7. De rechtbank stelt voorop dat naar vaste rechtspraak (zie onder andere de uitspraak van het Gerechtshof Arnhem van 12 juni 2001, ECLI:NL:GHARN:2001:AB2954) alsmede gelet op de toelichting bij de Verordening 2014 de term "hebben" voor de precariobelasting ruim dient te worden geïnterpreteerd. Daaronder wordt niet alleen verstaan het hebben als eigenaar doch ook het hebben als huurder of direct belanghebbende (Hoge Raad 7 oktober 1998, nr. 33.553, VN 1998/50.38). Nu de luifel zich bevindt boven het door eiseres gehuurde pand en zij de luifel - mede gelet op het feit dat door haar op de luifel tevens een reclamebord is geplaatst - gebruikt, is zij naar het oordeel van de rechtbank door verweerder terecht op grond van artikel 3, eerste lid, van de Verordening 2014 als belastingplichtige aangemerkt.

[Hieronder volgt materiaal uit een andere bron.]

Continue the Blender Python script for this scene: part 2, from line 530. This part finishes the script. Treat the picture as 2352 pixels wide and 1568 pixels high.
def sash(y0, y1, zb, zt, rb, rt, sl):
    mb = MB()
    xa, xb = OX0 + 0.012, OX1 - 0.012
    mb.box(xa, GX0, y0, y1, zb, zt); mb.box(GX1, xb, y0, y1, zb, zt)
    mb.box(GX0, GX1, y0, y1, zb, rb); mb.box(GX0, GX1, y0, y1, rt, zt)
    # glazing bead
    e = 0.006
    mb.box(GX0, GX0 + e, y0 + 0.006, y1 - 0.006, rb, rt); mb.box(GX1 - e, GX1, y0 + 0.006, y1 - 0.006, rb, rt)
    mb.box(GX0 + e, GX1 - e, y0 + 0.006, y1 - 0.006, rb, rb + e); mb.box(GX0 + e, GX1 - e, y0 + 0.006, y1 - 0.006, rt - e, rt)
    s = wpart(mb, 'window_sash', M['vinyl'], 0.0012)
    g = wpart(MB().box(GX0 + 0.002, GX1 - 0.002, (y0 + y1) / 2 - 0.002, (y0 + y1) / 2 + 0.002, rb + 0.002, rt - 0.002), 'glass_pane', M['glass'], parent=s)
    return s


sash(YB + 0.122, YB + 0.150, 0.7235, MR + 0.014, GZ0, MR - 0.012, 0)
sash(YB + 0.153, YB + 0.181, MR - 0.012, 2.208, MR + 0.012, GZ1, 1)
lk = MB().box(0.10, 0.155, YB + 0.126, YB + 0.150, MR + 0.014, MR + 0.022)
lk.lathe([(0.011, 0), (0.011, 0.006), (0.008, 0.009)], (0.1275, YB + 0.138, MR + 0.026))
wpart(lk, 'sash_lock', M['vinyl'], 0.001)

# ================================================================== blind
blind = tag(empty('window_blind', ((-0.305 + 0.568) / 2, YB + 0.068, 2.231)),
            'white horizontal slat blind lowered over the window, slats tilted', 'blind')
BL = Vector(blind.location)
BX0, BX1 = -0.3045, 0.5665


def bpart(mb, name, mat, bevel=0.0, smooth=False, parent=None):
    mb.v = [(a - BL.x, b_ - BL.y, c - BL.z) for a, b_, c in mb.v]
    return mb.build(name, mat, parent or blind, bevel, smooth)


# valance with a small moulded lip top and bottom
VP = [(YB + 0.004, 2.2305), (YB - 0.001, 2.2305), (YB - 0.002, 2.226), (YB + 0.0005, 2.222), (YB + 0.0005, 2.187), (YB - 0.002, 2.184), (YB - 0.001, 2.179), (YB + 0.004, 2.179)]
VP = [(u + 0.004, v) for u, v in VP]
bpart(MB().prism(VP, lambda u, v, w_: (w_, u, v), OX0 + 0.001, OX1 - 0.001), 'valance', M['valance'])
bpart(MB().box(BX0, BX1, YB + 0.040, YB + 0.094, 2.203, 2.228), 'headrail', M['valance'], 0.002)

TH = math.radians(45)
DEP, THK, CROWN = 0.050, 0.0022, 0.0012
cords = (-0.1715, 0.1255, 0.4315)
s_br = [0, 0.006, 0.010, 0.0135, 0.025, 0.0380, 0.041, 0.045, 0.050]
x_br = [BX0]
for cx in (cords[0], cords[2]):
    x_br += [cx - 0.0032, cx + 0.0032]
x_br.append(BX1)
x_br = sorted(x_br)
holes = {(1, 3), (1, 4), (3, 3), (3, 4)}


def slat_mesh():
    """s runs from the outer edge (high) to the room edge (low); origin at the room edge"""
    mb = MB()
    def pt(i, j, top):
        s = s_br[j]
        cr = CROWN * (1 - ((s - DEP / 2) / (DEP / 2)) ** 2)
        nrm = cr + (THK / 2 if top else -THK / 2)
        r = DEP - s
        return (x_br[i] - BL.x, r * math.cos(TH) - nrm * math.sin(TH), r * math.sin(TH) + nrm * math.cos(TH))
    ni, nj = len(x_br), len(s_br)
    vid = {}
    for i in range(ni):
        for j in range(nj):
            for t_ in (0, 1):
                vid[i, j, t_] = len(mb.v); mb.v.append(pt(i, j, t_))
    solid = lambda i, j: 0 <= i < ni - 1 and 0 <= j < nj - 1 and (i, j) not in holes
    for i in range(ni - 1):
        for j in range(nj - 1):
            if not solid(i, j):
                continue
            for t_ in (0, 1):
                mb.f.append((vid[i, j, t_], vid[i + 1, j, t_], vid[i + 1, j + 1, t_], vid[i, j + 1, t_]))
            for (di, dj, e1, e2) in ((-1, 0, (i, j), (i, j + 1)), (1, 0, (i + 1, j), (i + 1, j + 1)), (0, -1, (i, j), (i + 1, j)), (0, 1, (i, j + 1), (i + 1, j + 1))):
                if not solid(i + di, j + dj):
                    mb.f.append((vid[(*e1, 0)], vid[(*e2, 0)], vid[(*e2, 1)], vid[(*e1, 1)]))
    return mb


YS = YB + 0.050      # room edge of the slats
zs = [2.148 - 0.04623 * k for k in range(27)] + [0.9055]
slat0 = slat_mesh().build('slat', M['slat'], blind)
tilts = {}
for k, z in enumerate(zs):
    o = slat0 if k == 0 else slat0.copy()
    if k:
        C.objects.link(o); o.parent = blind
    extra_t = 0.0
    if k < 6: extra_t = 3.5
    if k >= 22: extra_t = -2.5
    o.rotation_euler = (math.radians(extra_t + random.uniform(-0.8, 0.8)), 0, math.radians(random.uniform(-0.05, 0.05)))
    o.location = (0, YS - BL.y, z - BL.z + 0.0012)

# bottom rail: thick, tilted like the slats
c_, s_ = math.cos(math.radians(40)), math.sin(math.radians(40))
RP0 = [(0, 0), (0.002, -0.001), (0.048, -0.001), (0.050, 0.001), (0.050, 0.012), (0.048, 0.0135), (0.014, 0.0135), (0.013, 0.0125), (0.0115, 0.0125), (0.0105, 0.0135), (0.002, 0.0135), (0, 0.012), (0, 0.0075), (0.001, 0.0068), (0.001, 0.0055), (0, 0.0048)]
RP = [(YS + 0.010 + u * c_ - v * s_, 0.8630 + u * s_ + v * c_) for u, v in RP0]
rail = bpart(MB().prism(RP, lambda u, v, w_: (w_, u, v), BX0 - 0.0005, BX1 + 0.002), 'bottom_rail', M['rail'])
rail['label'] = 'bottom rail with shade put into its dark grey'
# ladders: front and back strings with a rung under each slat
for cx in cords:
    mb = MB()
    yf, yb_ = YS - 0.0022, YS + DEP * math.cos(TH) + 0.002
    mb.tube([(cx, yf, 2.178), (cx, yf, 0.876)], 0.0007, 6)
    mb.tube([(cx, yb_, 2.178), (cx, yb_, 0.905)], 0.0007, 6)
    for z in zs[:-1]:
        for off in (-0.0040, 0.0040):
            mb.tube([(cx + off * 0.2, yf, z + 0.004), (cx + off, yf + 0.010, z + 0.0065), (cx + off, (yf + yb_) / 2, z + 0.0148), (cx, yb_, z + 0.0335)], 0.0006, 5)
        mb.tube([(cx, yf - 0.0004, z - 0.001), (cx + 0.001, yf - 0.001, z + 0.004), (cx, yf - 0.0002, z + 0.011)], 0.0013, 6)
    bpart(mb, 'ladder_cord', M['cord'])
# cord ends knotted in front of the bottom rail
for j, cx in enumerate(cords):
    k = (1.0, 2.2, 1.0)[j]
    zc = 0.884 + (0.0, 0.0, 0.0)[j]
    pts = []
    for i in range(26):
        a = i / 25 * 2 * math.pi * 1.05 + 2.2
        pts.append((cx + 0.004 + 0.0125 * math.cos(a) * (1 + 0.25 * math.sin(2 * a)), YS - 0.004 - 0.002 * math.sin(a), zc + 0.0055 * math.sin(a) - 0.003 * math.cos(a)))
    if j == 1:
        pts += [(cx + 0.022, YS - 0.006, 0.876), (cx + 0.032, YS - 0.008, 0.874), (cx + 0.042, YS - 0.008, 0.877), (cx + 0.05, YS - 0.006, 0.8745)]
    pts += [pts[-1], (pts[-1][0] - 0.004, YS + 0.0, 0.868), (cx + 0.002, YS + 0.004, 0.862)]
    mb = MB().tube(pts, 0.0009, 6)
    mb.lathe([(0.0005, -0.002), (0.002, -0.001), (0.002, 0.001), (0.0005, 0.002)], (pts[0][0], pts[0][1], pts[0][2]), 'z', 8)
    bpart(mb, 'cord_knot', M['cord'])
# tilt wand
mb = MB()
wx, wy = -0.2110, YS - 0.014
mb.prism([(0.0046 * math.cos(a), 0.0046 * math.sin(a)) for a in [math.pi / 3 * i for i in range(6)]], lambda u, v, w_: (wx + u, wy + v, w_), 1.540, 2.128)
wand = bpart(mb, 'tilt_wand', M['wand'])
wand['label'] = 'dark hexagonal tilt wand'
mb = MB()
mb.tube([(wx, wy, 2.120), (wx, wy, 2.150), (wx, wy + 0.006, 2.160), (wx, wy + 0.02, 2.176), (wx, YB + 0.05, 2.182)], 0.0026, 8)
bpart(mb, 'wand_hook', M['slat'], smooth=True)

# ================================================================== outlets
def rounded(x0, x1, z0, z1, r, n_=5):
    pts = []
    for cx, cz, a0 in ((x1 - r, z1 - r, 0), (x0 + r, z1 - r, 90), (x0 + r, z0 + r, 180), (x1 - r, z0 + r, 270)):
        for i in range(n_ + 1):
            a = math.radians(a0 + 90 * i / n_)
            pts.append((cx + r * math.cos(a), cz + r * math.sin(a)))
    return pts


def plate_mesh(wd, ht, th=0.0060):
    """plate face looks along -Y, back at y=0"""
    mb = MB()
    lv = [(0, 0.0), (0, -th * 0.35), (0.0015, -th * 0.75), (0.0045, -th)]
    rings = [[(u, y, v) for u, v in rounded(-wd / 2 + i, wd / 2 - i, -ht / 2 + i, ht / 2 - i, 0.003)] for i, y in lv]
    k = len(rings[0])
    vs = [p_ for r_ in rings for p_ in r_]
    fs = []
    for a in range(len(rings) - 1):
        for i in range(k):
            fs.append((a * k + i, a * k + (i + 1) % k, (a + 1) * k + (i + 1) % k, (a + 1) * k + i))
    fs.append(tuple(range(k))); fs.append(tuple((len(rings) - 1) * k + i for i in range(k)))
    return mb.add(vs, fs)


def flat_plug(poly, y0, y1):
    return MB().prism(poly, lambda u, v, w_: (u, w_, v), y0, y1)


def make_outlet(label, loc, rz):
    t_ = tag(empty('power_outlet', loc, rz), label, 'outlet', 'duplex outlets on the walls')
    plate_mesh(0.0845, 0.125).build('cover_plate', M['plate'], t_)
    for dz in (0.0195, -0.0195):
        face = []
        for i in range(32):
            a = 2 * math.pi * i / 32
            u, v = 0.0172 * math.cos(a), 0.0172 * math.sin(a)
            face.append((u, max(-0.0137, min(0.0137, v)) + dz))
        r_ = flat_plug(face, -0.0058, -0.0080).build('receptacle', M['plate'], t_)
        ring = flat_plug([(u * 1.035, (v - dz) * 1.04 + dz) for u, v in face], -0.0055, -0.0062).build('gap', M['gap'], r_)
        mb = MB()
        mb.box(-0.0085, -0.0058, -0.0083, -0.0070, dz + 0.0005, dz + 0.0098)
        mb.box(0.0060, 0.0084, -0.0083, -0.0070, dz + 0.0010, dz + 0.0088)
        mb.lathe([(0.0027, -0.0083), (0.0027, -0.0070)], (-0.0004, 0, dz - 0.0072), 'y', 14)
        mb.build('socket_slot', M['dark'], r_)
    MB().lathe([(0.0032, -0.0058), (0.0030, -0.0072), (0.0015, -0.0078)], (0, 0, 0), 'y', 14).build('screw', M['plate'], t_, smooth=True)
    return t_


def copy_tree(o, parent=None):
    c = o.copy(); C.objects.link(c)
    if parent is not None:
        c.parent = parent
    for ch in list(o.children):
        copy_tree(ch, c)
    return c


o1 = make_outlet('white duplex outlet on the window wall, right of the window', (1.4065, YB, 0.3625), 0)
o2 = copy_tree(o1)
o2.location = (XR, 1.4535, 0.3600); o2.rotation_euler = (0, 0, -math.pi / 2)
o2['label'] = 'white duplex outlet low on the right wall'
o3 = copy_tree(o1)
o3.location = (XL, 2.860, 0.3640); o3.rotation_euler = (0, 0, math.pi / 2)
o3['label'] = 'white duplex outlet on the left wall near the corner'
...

8. Anders dan in de jurisprudentie waarnaar eiseres verwijst doet zich hier de situatie, als bedoeld in het tweede lid van artikel 3 van de Verordening 2014, naar het oordeel van de rechtbank niet voor. In het geval van eiseres is immers geen derde aanwijsbaar aan wie een vergunning ter zake van het hebben van de luifel boven gemeentegrond is verleend. In het midden kan daarbij blijven of het college van burgemeester en wethouders bij de toetsing destijds van de aanvraag voor de bouwvergunning in 1973 een afweging had moeten maken over de toelaatbaarheid van de luifel boven de gemeentegrond, en naast de bouwvergunning tevens een vergunning op dit punt had dienen te worden verleend. Deze vraag is voor de toepassing van artikel 3 van de Verordening 2014 naar het oordeel van de rechtbank niet relevant en laat onverlet verweerders bevoegdheid de belastingplicht met toepassing van artikel 3 van de Verordening 2014 vast te stellen.
9. Het beroep is ongegrond. Voor een proceskostenveroordeling ziet de rechtbank geen aanleiding.